How to generate random values where a percentage of them are 0?

Question

I create a random stream

Random random = new Random();
Stream<Integer> boxed = random.ints(0, 100000000).boxed();

But I need 60% of the numbers generated to be 0, while the remaining can be truly random. How can I do it?

EDIT:

And I need only positive numbers and between 0-100

1
2
0
0
9
0
0
1
12

Answer 1

I'll assume the OP wants approximately 60% of the generated values to be zero, and the remaining approximate 40% to be (pseudo-)random values in the range 1-100, inclusive.

The JDK library makes it easy to generate a stream of N different values. Since there are 100 values in the range [1,100], and this represents 40% of the output, there need to be 150 values that map to zero to cover the remaining 60%. Thus N is 250.

We can create a stream of ints in the rage [0,249] (inclusive) and map the lowest 150 values in this range to zero, leaving the remainder in the range [1,100]. Here's the code:

    IntStream is = random.ints(0, 250)
                         .map(i -> Math.max(i-149, 0));

UPDATE

If the task is to produce exactly 60% zeroes, there's a way to do it, using a variation of an algorithm in Knuth, TAOCP Vol 2, sec 3.4.2, Random Sampling and Shuffling, Algorithm S. (I explain this algorithm in a bit more detail in this other answer.) This algorithm lets one choose n elements at random from a collection of N total elements, making a single pass over the collection.

In this case we're not selecting elements from a collection. Instead, we're emitting a known quantity of numbers, requiring some subset of them to be zeroes, with the remainder being random numbers from some range. The basic idea is that, as you emit numbers, the probability of emitting a zero depends on the quantity of zeroes remaining to be emitted vs. the quantity of numbers remaining to be emitted.
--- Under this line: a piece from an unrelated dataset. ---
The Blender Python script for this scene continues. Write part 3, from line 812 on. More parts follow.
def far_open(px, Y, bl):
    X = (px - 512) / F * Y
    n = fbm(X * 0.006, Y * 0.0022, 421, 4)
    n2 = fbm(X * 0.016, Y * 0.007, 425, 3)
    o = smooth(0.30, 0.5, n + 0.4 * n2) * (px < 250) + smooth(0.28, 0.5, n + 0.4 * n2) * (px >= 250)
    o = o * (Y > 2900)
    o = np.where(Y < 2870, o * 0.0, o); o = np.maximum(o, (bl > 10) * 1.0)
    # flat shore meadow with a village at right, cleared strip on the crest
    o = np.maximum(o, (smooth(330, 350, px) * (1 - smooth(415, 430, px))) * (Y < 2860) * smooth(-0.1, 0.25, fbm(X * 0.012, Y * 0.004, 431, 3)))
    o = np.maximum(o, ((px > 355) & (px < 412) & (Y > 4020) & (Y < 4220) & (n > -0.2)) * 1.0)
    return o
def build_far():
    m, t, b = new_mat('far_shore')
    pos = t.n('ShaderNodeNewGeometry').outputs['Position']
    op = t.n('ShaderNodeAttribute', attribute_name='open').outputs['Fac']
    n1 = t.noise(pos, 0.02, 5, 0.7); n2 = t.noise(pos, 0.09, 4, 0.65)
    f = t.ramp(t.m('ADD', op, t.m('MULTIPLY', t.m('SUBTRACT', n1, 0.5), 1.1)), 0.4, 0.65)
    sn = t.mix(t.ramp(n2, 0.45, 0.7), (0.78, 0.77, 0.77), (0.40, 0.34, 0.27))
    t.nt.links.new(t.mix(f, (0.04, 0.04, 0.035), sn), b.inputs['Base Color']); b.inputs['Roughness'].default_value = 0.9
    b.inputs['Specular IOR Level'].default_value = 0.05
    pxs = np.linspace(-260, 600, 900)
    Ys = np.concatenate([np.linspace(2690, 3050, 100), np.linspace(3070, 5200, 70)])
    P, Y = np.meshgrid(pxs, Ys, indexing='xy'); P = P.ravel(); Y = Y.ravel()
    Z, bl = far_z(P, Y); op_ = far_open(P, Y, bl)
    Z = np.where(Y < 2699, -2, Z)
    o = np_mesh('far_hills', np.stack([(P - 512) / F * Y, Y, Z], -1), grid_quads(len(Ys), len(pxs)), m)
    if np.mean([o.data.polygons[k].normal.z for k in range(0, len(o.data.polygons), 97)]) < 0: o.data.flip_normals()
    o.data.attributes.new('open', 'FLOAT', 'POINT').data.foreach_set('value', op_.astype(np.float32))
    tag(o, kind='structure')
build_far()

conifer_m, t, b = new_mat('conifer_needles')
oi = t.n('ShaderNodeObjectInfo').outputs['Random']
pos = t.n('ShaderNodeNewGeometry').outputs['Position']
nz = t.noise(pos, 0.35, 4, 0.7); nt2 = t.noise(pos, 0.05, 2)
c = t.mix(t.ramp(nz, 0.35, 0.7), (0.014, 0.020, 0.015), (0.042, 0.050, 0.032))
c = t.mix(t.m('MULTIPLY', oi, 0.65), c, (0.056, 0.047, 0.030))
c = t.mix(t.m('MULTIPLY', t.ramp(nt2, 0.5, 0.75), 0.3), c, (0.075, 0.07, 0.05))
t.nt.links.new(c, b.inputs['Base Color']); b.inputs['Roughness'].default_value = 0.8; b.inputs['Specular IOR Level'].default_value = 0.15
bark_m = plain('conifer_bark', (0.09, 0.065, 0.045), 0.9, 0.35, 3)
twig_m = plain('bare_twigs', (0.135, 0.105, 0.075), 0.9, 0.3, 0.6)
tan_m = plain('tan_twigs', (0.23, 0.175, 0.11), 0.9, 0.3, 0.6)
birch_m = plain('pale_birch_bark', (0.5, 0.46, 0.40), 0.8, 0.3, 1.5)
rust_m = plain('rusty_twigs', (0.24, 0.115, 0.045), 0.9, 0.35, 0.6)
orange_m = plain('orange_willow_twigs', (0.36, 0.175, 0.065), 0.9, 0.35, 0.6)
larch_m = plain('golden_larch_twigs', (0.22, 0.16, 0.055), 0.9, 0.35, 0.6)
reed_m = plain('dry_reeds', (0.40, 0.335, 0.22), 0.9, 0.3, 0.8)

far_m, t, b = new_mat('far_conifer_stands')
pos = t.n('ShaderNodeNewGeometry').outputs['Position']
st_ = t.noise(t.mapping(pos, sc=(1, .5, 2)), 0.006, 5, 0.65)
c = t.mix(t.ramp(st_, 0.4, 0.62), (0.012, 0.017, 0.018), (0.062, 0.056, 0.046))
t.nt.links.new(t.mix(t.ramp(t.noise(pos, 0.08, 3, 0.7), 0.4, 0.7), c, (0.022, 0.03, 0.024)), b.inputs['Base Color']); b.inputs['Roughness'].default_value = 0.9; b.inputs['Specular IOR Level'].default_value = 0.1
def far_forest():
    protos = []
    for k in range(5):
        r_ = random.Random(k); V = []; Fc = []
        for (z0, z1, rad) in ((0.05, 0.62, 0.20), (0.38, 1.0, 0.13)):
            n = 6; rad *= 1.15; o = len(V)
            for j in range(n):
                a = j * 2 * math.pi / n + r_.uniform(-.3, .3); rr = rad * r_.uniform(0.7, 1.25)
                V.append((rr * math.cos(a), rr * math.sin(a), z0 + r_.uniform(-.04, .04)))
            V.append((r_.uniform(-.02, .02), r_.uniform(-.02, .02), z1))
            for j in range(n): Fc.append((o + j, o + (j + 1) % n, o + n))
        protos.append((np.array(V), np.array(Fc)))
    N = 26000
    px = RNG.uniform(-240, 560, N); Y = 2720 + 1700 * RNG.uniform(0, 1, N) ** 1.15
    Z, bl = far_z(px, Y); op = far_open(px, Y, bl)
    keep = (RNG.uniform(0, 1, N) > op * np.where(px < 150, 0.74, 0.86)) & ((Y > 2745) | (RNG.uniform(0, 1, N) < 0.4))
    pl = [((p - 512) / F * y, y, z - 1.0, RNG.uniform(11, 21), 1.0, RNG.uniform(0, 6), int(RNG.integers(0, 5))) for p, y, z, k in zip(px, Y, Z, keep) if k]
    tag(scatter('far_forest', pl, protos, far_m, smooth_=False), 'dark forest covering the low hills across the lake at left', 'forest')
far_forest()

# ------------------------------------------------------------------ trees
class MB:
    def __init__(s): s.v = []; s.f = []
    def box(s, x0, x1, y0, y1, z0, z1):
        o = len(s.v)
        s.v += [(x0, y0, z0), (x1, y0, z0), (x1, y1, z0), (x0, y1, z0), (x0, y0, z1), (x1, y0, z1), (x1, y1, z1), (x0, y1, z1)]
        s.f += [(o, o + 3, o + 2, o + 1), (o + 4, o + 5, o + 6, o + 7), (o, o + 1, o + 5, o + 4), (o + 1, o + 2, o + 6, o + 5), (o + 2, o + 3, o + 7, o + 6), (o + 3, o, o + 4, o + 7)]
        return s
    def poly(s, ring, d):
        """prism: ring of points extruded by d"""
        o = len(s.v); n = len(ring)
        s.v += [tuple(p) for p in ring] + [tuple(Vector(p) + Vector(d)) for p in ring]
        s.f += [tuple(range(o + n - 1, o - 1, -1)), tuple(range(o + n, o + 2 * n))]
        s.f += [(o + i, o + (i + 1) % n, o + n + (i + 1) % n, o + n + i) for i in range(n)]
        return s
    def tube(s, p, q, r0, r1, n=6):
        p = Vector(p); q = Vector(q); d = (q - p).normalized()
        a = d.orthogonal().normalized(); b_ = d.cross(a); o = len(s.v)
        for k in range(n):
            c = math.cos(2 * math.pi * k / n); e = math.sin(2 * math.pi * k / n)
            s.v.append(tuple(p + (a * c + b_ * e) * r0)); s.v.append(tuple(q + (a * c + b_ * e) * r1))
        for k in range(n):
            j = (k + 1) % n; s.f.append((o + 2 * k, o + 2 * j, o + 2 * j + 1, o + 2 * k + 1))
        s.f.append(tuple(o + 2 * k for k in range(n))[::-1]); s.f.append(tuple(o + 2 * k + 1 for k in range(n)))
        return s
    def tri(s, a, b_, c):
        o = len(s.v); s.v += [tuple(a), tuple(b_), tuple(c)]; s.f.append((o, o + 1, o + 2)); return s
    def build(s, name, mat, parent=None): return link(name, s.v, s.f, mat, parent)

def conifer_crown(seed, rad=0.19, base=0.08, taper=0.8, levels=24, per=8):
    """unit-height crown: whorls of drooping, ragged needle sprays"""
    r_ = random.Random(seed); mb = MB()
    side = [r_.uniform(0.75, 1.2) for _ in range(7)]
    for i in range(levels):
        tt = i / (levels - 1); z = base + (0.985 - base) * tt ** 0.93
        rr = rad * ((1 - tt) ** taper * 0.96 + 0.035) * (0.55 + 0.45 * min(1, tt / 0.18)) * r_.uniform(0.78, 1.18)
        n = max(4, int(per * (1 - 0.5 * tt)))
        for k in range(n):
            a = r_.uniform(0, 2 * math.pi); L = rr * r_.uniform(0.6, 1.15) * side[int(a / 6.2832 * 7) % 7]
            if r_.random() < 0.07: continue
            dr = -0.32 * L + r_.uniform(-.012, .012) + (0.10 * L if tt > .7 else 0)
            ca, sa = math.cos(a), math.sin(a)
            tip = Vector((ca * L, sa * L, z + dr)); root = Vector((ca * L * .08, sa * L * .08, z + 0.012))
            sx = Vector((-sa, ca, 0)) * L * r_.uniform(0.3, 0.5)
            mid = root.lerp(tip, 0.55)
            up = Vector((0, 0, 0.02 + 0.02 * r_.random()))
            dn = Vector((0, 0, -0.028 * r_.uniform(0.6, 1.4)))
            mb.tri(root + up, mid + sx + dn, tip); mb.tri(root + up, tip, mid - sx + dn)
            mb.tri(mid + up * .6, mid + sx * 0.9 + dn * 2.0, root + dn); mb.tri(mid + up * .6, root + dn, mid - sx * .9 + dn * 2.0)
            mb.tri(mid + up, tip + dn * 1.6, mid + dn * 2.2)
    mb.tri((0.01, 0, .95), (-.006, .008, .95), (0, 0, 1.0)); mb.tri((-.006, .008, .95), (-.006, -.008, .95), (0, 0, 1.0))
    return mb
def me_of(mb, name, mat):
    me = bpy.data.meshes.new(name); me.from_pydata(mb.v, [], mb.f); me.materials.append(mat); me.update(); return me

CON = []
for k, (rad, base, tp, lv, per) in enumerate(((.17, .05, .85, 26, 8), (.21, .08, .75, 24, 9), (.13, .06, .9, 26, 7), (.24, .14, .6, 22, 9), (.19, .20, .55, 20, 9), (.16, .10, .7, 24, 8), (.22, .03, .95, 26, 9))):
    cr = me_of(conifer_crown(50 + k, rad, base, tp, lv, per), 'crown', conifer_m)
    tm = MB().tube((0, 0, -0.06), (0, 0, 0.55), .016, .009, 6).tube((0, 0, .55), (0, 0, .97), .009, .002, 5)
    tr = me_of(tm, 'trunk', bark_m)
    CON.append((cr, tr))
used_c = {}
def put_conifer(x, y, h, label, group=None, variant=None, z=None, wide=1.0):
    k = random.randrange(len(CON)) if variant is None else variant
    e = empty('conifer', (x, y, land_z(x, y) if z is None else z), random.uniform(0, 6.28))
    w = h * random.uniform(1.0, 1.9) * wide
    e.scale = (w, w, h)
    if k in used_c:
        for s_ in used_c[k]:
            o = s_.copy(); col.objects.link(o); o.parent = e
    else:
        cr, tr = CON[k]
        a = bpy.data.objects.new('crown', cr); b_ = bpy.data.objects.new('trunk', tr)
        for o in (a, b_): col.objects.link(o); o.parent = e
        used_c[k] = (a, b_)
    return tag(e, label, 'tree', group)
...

Since this is a stream of fixed size, and it has a bit of state, I've opted to implement it using a Spliterator:

static IntStream randomWithPercentZero(int count, double pctZero, int range) {
    return StreamSupport.intStream(
        new Spliterators.AbstractIntSpliterator(count, Spliterator.SIZED) {
            int remainingInts = count;
            int remainingZeroes = (int)Math.round(count * pctZero);
            Random random = new Random();

            @Override
            public boolean tryAdvance(IntConsumer action) {
                if (remainingInts == 0)
                    return false;

                if (random.nextDouble() < (double)remainingZeroes / remainingInts--) {
                    remainingZeroes--;
                    action.accept(0);
                } else {
                    action.accept(random.nextInt(range) + 1);
                }
                return true;
            }
        },
        false);
}

There's a fair bit of boilerplate, but you can see the core of the algorithm within tryAdvance. If no numbers are remaining, it returns false, signaling the end of the stream. Otherwise, it emits a number, with a certain probability (starting at 60%) of it being a zero, otherwise a random number in the desired range. As more zeroes are emitted, the numerator drops toward zero. If enough zeroes have been emitted, the fraction becomes zero and no more zeroes are emitted.

If few zeroes are emitted, the denominator drops until it gets closer to the numerator, increasing the probability of emitting a zero. If few enough zeroes are emitted, eventually the required quantity of zeroes equals the quantity of numbers remaining, so the value of the fraction becomes 1.0. If this happens, the rest of the stream is zeroes, so enough zeroes will always be emitted to meet the requirement. The nice thing about this approach is that there is no need to collect all the numbers in an array and shuffle them, or anything like that.

Call the method like this:

IntStream is = randomWithPercentZero(1_000_000, 0.60, 100);

This gets a stream of 1,000,000 ints, 60% of which are zeroes, and the remainder are in the range 1-100 (inclusive).

Answer 2

Construct 10 objects. 6 of them returns 0 all the time. and rest 4 returns random based on your specs.

Now randomly select one of the object and call

List<Callable<Integer>> callables = new ArrayList<>(10);
for (int i = 0; i < 6; i++) {
    callables.add(() -> 0);
}
Random rand = new Random();
for (int i = 6; i < 10; i++) {          
    callables.add(() -> rand.nextInt());
}

callables.get(rand.nextInt(10)).call();

This is simpler way to implement it. You can optimize it further.